Eğilmez, daha sonra kayıt dışı ekonomiyi kayda almak, vergi dışı servet ve gelirleri vergilendirmek için bütün umut verici düzenlemelerin tasarıdan çıkarıldığını söyledi: Vergi paketi tasarısında vergi reformu ifadesini hak edecek tek düzenleme, servet bildirimi almayı kapsamadığı için eksik de olsa, gider bildiriminden yola çıkarak vergilendirilmemiş, kayıt dışı kalmış gelirleri yakalayıp vergilendirmeye yarayacak olan inceleme ve vergilendirme yetkisiydi.
Basına yansıdığı kadarıyla o da tasarıdan çıkarılmış. Böylece kayıt dışı ekonomiyi kayda alma olanağı da tamamen dışlanmış. Aslında bu, beklenen bir gelişmeydi. Türkiye, son yıllarda, bu tür servetlerin, gelirlerin inanılmaz boyutlara ulaştığı bir ülke konumuna geldi. Ve bu tür kayıt dışı servetlerin, kayıt dışı gelirlerin sahipleri siyaseti finanse edenler arasında yer alıyor.

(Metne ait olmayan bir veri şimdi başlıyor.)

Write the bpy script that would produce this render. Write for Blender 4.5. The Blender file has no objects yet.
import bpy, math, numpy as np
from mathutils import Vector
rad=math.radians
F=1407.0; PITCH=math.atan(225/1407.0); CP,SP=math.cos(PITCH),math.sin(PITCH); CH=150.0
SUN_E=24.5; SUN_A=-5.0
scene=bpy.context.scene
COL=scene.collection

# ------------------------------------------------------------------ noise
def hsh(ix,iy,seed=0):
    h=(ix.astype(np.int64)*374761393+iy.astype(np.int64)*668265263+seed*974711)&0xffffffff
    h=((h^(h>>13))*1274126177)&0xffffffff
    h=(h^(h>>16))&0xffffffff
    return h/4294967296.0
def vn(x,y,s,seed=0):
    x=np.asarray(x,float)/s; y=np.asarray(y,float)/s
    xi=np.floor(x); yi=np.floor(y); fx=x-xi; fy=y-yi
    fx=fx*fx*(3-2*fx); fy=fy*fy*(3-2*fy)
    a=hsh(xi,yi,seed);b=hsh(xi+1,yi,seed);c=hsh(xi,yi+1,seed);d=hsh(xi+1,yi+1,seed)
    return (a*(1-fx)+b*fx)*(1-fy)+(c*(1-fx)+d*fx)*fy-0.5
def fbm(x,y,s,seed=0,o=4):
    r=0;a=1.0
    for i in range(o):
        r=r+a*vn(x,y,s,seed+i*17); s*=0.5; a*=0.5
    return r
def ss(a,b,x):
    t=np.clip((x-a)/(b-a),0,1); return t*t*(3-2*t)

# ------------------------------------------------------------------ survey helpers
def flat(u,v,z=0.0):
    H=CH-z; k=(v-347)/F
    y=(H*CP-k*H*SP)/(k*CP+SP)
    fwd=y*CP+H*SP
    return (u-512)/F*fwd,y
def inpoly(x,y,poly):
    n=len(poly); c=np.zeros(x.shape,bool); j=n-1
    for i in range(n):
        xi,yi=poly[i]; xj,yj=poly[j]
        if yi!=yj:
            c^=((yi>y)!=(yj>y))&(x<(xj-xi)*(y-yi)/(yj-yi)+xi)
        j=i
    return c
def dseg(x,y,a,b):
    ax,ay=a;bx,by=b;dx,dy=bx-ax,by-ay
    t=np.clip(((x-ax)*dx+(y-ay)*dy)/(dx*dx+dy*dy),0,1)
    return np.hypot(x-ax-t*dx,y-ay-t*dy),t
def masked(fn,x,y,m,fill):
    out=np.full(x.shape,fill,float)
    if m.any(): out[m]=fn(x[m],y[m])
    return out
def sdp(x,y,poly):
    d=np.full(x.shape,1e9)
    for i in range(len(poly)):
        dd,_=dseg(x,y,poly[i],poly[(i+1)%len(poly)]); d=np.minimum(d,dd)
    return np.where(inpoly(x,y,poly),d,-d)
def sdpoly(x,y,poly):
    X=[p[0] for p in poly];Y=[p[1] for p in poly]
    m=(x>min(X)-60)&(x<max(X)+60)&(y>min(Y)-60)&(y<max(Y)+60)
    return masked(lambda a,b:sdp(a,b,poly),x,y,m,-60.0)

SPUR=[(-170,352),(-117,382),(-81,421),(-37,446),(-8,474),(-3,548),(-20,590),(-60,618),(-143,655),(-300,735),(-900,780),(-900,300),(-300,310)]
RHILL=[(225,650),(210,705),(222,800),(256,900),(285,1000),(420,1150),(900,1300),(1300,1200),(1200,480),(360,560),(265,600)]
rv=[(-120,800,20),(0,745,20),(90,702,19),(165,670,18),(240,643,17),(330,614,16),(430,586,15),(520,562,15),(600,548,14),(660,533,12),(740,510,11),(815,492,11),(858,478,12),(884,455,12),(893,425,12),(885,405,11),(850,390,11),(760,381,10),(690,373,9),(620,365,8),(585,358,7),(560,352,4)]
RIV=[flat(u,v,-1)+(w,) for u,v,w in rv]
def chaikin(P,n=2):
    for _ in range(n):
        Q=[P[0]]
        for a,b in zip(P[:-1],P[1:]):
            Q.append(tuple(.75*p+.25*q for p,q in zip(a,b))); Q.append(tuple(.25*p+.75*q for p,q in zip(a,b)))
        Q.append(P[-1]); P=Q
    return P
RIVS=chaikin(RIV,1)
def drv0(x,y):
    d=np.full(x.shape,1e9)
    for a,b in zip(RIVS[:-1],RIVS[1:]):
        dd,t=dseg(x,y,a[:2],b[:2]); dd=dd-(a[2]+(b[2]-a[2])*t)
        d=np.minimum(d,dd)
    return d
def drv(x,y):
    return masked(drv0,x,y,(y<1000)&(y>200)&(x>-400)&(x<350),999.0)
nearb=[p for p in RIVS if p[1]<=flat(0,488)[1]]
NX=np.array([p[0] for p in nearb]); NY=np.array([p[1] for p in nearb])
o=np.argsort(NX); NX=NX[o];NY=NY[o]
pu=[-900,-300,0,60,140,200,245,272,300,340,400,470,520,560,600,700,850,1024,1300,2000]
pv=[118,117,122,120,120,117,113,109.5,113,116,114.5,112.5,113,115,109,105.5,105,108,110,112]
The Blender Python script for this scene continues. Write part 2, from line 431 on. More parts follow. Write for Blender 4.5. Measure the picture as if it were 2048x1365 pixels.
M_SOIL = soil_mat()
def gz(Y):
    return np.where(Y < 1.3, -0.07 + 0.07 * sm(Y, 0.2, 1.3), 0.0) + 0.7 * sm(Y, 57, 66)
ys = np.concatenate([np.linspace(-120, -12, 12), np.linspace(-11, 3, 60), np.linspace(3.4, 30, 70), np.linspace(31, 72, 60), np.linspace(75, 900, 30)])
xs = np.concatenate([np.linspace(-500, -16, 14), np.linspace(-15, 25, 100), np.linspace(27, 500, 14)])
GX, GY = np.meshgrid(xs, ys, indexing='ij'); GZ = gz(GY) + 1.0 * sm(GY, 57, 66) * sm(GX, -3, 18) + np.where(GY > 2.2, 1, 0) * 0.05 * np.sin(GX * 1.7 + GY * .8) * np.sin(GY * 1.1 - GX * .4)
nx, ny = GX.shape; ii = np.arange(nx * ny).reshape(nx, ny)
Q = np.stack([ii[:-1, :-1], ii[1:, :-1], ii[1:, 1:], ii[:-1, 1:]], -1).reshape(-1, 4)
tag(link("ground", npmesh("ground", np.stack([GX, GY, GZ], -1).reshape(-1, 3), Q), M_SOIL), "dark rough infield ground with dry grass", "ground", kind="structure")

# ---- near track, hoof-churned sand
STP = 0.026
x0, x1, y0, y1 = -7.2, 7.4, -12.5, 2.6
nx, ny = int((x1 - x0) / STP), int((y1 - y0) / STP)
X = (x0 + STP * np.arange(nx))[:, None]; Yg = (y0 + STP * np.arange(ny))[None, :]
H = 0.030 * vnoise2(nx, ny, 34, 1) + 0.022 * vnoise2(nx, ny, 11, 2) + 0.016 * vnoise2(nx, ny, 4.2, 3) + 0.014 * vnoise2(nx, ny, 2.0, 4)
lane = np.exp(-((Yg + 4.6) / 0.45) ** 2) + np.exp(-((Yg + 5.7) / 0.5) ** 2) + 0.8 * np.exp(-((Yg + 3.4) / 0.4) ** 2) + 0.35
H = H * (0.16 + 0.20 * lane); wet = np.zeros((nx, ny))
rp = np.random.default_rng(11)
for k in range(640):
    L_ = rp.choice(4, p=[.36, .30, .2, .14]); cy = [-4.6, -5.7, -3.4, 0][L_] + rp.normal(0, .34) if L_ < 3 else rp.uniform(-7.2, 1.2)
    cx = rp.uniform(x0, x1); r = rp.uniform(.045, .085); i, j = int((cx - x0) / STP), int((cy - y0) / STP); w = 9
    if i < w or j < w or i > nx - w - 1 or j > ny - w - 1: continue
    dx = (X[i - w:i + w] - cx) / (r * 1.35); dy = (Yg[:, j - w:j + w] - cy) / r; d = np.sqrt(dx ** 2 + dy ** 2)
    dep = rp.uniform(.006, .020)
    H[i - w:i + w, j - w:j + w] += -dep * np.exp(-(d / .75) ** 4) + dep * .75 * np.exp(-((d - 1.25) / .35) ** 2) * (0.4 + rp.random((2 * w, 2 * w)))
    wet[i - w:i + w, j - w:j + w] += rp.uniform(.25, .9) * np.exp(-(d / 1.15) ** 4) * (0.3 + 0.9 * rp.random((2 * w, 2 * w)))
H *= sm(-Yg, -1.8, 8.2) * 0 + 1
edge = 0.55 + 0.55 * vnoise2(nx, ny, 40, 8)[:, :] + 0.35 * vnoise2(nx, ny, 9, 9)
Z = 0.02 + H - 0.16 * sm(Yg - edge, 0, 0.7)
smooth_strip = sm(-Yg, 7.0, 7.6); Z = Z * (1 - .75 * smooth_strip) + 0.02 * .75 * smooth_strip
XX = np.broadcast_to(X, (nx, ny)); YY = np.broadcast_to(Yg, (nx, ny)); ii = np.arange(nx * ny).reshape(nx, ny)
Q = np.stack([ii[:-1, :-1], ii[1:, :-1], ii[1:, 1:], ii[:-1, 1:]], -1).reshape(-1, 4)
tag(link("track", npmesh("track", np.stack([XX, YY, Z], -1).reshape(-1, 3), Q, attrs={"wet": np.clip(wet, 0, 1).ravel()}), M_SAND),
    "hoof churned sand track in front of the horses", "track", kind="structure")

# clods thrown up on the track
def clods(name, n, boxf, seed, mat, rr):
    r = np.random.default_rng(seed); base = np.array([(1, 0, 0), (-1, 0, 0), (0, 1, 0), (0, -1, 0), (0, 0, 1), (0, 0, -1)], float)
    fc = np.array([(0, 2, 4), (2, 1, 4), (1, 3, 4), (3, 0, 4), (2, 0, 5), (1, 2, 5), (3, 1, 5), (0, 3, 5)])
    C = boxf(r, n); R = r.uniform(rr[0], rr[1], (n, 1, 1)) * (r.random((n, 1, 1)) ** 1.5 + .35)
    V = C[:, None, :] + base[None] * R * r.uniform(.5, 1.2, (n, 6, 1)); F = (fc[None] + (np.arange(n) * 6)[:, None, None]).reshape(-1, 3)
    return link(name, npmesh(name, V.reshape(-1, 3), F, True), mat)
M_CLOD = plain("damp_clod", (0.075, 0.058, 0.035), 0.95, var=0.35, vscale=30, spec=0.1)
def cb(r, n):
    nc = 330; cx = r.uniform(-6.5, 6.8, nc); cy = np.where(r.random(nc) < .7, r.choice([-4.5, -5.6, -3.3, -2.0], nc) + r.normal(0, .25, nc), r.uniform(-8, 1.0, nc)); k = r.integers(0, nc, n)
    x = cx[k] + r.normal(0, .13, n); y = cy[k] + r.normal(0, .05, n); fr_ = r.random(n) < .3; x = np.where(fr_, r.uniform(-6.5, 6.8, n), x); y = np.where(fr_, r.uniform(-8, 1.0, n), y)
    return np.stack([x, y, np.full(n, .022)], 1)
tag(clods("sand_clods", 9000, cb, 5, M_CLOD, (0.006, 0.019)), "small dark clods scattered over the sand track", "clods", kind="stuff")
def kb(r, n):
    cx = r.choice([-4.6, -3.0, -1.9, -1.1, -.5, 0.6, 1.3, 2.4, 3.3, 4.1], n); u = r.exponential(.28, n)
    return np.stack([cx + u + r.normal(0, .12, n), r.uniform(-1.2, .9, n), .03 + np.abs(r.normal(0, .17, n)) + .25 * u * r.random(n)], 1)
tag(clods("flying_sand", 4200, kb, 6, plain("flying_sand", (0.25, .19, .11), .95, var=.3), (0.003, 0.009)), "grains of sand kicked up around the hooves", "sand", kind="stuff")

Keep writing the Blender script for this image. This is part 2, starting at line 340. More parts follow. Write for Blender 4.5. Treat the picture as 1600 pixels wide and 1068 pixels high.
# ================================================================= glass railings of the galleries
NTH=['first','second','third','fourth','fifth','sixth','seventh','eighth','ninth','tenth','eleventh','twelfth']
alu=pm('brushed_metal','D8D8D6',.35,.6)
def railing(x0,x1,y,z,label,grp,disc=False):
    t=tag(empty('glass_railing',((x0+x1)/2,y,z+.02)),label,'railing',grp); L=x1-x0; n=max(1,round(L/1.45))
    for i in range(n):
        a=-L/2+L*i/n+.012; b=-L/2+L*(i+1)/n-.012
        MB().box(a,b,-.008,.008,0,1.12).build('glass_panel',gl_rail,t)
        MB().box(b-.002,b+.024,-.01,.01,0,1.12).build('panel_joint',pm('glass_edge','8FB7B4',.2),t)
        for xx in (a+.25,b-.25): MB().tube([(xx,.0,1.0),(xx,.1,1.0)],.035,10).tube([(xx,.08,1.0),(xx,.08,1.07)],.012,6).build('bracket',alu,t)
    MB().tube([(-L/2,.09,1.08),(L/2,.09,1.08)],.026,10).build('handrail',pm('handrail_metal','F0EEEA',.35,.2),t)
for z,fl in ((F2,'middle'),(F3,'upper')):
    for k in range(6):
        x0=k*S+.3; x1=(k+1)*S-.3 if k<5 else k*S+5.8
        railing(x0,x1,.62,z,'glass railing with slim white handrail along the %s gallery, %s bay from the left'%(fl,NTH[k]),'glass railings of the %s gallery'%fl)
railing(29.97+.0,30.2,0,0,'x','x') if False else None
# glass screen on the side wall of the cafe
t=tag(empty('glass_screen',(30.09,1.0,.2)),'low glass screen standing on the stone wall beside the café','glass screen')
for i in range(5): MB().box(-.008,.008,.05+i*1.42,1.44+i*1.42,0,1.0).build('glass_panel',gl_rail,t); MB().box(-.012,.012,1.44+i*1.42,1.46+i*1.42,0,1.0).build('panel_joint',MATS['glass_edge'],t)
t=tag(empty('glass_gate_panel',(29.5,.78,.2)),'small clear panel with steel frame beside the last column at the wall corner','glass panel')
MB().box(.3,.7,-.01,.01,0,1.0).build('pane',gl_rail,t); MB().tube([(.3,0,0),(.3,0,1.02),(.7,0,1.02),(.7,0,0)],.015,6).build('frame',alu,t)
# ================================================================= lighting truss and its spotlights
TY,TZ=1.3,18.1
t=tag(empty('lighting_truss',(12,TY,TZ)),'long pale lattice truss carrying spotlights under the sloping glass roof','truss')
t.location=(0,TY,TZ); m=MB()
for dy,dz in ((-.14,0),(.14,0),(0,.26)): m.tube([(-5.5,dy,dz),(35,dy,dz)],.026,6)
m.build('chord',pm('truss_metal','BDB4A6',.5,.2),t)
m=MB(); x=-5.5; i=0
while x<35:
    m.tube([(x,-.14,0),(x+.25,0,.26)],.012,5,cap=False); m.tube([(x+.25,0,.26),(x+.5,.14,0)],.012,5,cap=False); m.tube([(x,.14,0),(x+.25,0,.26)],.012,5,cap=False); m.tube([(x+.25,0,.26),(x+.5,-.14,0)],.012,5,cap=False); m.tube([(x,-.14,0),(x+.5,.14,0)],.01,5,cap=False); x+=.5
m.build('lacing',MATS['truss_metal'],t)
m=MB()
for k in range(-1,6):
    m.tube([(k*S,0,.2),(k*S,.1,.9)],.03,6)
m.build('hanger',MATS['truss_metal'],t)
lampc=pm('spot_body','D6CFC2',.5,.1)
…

Benim önerdiğim şekliyle servet bildirimi ve gider bildirimi yürürlüğe sokulsa ve geçmiş yılların sorumluluğunu kaldırmak üzere bir defaya mahsus olarak beyan alınıp, ortaya çıkacak farklardan vergi alınsa bu yılın bütçe açığı kapanır ve gelecek yıllar da kurtarılırdı. Ne yazık ki bu sağlıksız yapıyı düzeltebilmek, kayıt dışı ekonomiyi kayda almak, vergi dışı servet ve gelirleri vergilendirmek için eksik de olsa, küçücük bir umut ışığı olan gider incelemesi düzenlemesi bile tasarıdan çıkarılmış. Bence gider bildirimiyle ilgili madde yer almayacağına göre vergi paketinin bir anlamı kalmıyor zaten, tamamından vazgeçilse yeridir.